Tuesday, July 12, 2016

Revision: The Long and Arduous Journey

Let's talk a bit about revising. Definition first.

                           Re = again
                         Vise = see or look, as in vision
                          -ion = a suffix that alters the form of the word to become a noun

            re + vis + ion = the process of seeing again

This is what revision is: not just rewriting or changing things around, but looking at your ideas and characters and story again, trying to see them in a new way.

Of course, this is simply not that easy.

When I have been writing--whatever, a story, a novel, a blog--for a long time, I cannot see it from any other perspective but my own. Revision often requires a separation of time or others' opinions.

Time and others are perhaps the two biggest keys to revision.

1. Time. If I have been staring at the same piece, I will not recognize even the most glaring spelling mistakes. Setting the piece aside for a week, a month, or even a year, allows for tremendous separation. Not only am I less emotionally involved with the piece, but I can look at the piece with new eyes. Huh. See newly?

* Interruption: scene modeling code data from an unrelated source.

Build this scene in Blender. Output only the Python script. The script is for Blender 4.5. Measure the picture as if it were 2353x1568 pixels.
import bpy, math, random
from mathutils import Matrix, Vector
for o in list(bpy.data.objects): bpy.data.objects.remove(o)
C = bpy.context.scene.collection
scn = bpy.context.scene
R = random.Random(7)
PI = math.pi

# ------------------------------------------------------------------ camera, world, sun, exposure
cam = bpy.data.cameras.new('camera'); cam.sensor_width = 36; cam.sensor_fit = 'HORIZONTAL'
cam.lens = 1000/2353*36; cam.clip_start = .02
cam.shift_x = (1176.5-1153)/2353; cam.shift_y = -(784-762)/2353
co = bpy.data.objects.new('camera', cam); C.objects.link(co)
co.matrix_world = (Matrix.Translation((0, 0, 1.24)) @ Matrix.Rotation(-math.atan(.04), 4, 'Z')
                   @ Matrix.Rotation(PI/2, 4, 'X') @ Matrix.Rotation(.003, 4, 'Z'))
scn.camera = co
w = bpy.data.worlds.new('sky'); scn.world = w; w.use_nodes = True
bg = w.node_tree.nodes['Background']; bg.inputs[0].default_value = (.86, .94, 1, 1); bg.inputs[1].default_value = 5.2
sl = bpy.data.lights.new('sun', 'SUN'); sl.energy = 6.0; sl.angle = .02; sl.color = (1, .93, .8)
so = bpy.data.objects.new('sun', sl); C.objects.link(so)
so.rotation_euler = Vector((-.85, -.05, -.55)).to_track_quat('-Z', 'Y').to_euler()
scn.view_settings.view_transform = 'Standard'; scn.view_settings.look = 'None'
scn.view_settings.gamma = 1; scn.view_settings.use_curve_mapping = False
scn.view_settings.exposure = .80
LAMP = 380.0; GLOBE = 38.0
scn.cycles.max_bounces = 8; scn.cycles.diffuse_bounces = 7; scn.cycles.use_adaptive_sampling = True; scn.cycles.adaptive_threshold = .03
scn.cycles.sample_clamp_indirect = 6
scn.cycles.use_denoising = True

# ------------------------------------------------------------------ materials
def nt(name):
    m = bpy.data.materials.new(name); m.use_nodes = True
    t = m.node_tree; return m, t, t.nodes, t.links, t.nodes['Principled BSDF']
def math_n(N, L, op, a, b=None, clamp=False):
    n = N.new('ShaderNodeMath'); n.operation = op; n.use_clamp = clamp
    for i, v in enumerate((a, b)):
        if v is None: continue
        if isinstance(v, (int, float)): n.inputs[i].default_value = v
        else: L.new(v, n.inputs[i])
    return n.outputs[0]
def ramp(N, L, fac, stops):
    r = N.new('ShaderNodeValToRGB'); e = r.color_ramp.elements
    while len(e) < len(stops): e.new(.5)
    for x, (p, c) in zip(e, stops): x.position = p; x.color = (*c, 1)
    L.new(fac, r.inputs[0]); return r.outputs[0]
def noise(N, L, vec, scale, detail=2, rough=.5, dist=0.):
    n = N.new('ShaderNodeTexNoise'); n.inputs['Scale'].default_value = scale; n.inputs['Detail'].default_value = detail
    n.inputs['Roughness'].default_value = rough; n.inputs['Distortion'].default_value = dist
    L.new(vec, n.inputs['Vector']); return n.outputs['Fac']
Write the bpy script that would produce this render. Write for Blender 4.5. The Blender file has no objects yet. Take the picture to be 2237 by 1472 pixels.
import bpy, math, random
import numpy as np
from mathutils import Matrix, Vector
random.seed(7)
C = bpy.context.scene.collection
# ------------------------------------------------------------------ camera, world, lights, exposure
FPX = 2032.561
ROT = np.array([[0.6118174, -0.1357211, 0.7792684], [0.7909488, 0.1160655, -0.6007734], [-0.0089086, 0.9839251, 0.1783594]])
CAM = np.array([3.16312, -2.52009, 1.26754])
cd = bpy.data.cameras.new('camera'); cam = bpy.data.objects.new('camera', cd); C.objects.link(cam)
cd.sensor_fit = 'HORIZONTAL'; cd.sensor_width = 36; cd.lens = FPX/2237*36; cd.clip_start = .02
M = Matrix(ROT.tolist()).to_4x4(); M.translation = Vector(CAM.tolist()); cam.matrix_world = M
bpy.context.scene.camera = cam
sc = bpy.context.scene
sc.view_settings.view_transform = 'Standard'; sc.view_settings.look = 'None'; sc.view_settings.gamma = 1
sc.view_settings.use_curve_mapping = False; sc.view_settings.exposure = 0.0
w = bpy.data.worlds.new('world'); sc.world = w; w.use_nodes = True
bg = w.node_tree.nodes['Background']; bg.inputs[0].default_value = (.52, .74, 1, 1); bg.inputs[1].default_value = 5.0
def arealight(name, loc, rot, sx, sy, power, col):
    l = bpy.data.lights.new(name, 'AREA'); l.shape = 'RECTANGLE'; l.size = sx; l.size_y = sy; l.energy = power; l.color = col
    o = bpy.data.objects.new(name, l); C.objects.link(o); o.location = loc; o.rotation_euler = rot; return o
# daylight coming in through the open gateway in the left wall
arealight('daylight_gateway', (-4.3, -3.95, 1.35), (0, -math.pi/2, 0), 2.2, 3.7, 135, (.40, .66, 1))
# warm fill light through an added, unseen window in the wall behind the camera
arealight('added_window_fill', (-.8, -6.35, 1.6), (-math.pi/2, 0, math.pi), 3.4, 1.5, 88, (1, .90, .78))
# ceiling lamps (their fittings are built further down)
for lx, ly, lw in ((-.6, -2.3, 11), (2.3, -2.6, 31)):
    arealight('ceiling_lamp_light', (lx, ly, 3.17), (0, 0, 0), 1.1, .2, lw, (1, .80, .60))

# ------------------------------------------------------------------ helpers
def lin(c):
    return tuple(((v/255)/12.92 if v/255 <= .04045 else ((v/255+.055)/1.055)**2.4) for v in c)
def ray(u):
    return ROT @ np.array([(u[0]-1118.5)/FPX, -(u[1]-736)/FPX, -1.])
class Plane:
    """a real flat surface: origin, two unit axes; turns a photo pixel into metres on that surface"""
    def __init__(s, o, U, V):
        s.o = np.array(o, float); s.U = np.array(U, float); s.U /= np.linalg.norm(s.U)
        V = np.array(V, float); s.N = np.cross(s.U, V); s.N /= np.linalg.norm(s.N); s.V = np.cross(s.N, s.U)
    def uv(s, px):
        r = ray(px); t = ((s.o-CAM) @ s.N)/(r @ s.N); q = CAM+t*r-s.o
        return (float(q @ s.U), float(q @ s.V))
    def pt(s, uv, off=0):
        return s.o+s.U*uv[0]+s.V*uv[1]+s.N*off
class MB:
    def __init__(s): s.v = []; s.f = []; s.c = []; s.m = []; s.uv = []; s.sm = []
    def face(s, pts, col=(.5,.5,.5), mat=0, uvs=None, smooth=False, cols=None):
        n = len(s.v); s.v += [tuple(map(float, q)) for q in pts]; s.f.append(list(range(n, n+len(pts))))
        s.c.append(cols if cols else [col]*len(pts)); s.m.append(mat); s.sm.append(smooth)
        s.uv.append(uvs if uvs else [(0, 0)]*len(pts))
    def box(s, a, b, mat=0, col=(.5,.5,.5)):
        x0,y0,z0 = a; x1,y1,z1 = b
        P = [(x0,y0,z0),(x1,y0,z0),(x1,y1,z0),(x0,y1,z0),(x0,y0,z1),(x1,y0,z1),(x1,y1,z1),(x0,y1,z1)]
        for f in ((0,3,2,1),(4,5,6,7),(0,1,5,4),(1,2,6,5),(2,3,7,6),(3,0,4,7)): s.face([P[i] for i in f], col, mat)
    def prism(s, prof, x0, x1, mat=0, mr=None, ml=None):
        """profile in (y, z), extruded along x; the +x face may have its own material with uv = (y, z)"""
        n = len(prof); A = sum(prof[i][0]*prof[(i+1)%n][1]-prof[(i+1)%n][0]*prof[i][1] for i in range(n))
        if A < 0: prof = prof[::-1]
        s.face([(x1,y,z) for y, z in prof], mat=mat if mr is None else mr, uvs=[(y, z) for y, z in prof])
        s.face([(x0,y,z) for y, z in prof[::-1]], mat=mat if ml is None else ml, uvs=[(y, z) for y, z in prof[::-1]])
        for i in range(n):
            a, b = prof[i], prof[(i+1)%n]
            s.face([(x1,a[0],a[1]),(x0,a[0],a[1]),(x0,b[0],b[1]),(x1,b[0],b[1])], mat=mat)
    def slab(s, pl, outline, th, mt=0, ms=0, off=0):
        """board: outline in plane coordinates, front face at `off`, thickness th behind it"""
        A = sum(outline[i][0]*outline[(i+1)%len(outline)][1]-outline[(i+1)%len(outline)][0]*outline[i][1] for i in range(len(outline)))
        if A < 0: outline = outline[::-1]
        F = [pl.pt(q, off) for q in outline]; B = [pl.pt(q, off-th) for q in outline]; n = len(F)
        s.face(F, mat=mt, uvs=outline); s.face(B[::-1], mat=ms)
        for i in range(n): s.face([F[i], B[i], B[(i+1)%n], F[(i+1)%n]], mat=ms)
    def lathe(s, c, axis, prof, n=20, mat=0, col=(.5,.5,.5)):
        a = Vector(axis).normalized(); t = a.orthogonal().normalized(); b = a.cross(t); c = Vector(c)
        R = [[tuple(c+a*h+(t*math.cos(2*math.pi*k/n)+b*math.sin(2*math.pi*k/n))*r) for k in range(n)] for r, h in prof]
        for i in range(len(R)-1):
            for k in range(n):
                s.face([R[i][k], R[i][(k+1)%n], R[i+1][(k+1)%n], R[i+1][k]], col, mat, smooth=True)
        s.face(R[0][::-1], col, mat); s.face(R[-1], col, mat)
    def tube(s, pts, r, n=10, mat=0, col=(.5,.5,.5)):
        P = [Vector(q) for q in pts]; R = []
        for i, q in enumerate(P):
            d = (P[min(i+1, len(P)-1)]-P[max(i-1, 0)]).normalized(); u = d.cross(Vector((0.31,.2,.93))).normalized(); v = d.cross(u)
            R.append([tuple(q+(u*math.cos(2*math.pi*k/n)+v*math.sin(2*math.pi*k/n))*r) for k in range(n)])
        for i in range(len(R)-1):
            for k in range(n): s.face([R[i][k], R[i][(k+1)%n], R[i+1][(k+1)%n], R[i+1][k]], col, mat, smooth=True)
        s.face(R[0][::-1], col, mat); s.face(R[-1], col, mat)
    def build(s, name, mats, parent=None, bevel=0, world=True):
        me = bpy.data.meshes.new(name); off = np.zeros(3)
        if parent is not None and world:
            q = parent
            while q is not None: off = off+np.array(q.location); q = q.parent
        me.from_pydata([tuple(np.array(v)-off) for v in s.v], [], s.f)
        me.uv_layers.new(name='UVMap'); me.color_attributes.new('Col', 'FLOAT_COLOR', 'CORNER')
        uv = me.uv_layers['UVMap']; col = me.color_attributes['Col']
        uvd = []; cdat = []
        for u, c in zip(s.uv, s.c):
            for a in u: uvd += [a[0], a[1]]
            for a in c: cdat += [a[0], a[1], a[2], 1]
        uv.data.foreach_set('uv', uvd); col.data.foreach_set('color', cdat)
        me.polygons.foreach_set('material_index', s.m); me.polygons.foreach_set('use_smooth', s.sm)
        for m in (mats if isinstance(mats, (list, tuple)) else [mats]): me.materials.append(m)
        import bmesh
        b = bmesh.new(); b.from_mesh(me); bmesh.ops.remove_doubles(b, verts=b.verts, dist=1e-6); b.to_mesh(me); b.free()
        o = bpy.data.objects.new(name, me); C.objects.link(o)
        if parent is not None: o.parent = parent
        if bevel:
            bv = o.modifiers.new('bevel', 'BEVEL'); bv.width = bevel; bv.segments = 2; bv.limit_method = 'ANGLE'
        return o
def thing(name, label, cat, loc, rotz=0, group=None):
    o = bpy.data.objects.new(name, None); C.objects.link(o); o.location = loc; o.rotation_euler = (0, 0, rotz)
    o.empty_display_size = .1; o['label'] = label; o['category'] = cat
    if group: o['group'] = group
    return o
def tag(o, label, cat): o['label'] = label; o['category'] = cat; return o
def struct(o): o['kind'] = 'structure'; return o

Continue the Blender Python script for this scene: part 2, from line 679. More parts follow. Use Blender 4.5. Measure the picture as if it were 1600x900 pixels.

2. Others. Sometimes I write and think I am being clever. This is rarely the case. When other people (my awesome blog group, the Indiana Writer's Center Members, to drop a few names) tell me that I'm missing the mark, I take a deep breath and ask me how to fix it. I'm stunned at how smart these people are.




Revision takes a certain amount of humility. Very, very few people write brilliantly on their first try, and the rest of us need to try again and struggle to make our ideas more cohesive and interesting.

And this, of course, takes revision.